• **Recorded data**:
--- start ---
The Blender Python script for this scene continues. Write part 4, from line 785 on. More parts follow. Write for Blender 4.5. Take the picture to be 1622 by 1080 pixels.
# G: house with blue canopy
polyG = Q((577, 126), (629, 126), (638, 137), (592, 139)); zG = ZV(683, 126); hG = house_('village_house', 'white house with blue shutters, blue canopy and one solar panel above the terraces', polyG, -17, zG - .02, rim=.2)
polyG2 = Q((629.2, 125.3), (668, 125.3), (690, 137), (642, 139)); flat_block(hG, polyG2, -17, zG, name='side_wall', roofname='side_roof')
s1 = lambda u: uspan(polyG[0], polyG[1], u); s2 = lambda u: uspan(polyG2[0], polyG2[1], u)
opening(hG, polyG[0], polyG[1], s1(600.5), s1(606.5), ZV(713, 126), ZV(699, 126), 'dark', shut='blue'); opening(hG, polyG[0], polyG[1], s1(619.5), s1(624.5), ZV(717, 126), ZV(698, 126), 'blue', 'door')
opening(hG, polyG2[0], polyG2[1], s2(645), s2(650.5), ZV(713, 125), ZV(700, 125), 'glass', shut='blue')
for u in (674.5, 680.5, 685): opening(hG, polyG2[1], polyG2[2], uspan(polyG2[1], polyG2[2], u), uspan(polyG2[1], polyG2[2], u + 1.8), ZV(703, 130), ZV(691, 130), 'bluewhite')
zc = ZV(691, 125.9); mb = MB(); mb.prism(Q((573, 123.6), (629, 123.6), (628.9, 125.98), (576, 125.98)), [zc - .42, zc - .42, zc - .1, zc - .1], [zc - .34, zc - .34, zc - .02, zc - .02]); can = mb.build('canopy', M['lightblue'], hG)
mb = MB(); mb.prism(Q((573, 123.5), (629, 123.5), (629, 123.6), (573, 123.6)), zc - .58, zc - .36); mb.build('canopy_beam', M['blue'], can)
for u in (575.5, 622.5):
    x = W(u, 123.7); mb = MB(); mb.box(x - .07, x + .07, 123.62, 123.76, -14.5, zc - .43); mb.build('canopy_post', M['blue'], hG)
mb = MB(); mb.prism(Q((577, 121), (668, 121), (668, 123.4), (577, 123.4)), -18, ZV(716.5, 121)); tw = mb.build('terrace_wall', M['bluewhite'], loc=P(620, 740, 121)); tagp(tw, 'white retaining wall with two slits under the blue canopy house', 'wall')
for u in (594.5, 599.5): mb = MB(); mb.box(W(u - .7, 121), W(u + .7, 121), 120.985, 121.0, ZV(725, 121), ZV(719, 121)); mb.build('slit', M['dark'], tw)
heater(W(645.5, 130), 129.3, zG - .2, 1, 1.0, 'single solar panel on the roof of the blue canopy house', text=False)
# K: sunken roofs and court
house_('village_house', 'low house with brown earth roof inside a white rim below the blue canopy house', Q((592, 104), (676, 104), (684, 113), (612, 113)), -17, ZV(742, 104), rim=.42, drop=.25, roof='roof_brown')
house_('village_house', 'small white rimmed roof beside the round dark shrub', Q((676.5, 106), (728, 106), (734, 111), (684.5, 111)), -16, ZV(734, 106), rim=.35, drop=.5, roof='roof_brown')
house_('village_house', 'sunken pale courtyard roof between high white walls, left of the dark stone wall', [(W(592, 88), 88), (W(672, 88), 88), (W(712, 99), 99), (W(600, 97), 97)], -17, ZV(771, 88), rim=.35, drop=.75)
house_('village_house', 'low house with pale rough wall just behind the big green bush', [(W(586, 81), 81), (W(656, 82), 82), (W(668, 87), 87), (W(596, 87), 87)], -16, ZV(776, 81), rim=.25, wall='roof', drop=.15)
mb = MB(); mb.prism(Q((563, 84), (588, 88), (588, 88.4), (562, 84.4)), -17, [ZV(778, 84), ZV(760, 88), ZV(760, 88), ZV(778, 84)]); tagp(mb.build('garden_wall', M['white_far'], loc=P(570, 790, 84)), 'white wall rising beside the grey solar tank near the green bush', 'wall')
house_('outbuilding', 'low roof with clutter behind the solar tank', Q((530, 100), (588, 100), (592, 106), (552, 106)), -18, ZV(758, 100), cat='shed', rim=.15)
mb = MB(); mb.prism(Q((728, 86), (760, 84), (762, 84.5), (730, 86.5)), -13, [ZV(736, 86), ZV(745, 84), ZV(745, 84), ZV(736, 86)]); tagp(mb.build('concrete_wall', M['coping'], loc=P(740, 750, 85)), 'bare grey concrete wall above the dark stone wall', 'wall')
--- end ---
• **Task details**:
Please reproduce the entire listing, exactly as shown.

• **Complete response**:
The Blender Python script for this scene continues. Write part 4, from line 785 on. More parts follow. Write for Blender 4.5. Take the picture to be 1622 by 1080 pixels.
# G: house with blue canopy
polyG = Q((577, 126), (629, 126), (638, 137), (592, 139)); zG = ZV(683, 126); hG = house_('village_house', 'white house with blue shutters, blue canopy and one solar panel above the terraces', polyG, -17, zG - .02, rim=.2)
polyG2 = Q((629.2, 125.3), (668, 125.3), (690, 137), (642, 139)); flat_block(hG, polyG2, -17, zG, name='side_wall', roofname='side_roof')
s1 = lambda u: uspan(polyG[0], polyG[1], u); s2 = lambda u: uspan(polyG2[0], polyG2[1], u)
opening(hG, polyG[0], polyG[1], s1(600.5), s1(606.5), ZV(713, 126), ZV(699, 126), 'dark', shut='blue'); opening(hG, polyG[0], polyG[1], s1(619.5), s1(624.5), ZV(717, 126), ZV(698, 126), 'blue', 'door')
opening(hG, polyG2[0], polyG2[1], s2(645), s2(650.5), ZV(713, 125), ZV(700, 125), 'glass', shut='blue')
for u in (674.5, 680.5, 685): opening(hG, polyG2[1], polyG2[2], uspan(polyG2[1], polyG2[2], u), uspan(polyG2[1], polyG2[2], u + 1.8), ZV(703, 130), ZV(691, 130), 'bluewhite')
zc = ZV(691, 125.9); mb = MB(); mb.prism(Q((573, 123.6), (629, 123.6), (628.9, 125.98), (576, 125.98)), [zc - .42, zc - .42, zc - .1, zc - .1], [zc - .34, zc - .34, zc - .02, zc - .02]); can = mb.build('canopy', M['lightblue'], hG)
mb = MB(); mb.prism(Q((573, 123.5), (629, 123.5), (629, 123.6), (573, 123.6)), zc - .58, zc - .36); mb.build('canopy_beam', M['blue'], can)
for u in (575.5, 622.5):
    x = W(u, 123.7); mb = MB(); mb.box(x - .07, x + .07, 123.62, 123.76, -14.5, zc - .43); mb.build('canopy_post', M['blue'], hG)
mb = MB(); mb.prism(Q((577, 121), (668, 121), (668, 123.4), (577, 123.4)), -18, ZV(716.5, 121)); tw = mb.build('terrace_wall', M['bluewhite'], loc=P(620, 740, 121)); tagp(tw, 'white retaining wall with two slits under the blue canopy house', 'wall')
for u in (594.5, 599.5): mb = MB(); mb.box(W(u - .7, 121), W(u + .7, 121), 120.985, 121.0, ZV(725, 121), ZV(719, 121)); mb.build('slit', M['dark'], tw)
heater(W(645.5, 130), 129.3, zG - .2, 1, 1.0, 'single solar panel on the roof of the blue canopy house', text=False)
# K: sunken roofs and court
house_('village_house', 'low house with brown earth roof inside a white rim below the blue canopy house', Q((592, 104), (676, 104), (684, 113), (612, 113)), -17, ZV(742, 104), rim=.42, drop=.25, roof='roof_brown')
house_('village_house', 'small white rimmed roof beside the round dark shrub', Q((676.5, 106), (728, 106), (734, 111), (684.5, 111)), -16, ZV(734, 106), rim=.35, drop=.5, roof='roof_brown')
house_('village_house', 'sunken pale courtyard roof between high white walls, left of the dark stone wall', [(W(592, 88), 88), (W(672, 88), 88), (W(712, 99), 99), (W(600, 97), 97)], -17, ZV(771, 88), rim=.35, drop=.75)
house_('village_house', 'low house with pale rough wall just behind the big green bush', [(W(586, 81), 81), (W(656, 82), 82), (W(668, 87), 87), (W(596, 87), 87)], -16, ZV(776, 81), rim=.25, wall='roof', drop=.15)
mb = MB(); mb.prism(Q((563, 84), (588, 88), (588, 88.4), (562, 84.4)), -17, [ZV(778, 84), ZV(760, 88), ZV(760, 88), ZV(778, 84)]); tagp(mb.build('garden_wall', M['white_far'], loc=P(570, 790, 84)), 'white wall rising beside the grey solar tank near the green bush', 'wall')
house_('outbuilding', 'low roof with clutter behind the solar tank', Q((530, 100), (588, 100), (592, 106), (552, 106)), -18, ZV(758, 100), cat='shed', rim=.15)
mb = MB(); mb.prism(Q((728, 86), (760, 84), (762, 84.5), (730, 86.5)), -13, [ZV(736, 86), ZV(745, 84), ZV(745, 84), ZV(736, 86)]); tagp(mb.build('concrete_wall', M['coping'], loc=P(740, 750, 85)), 'bare grey concrete wall above the dark stone wall', 'wall')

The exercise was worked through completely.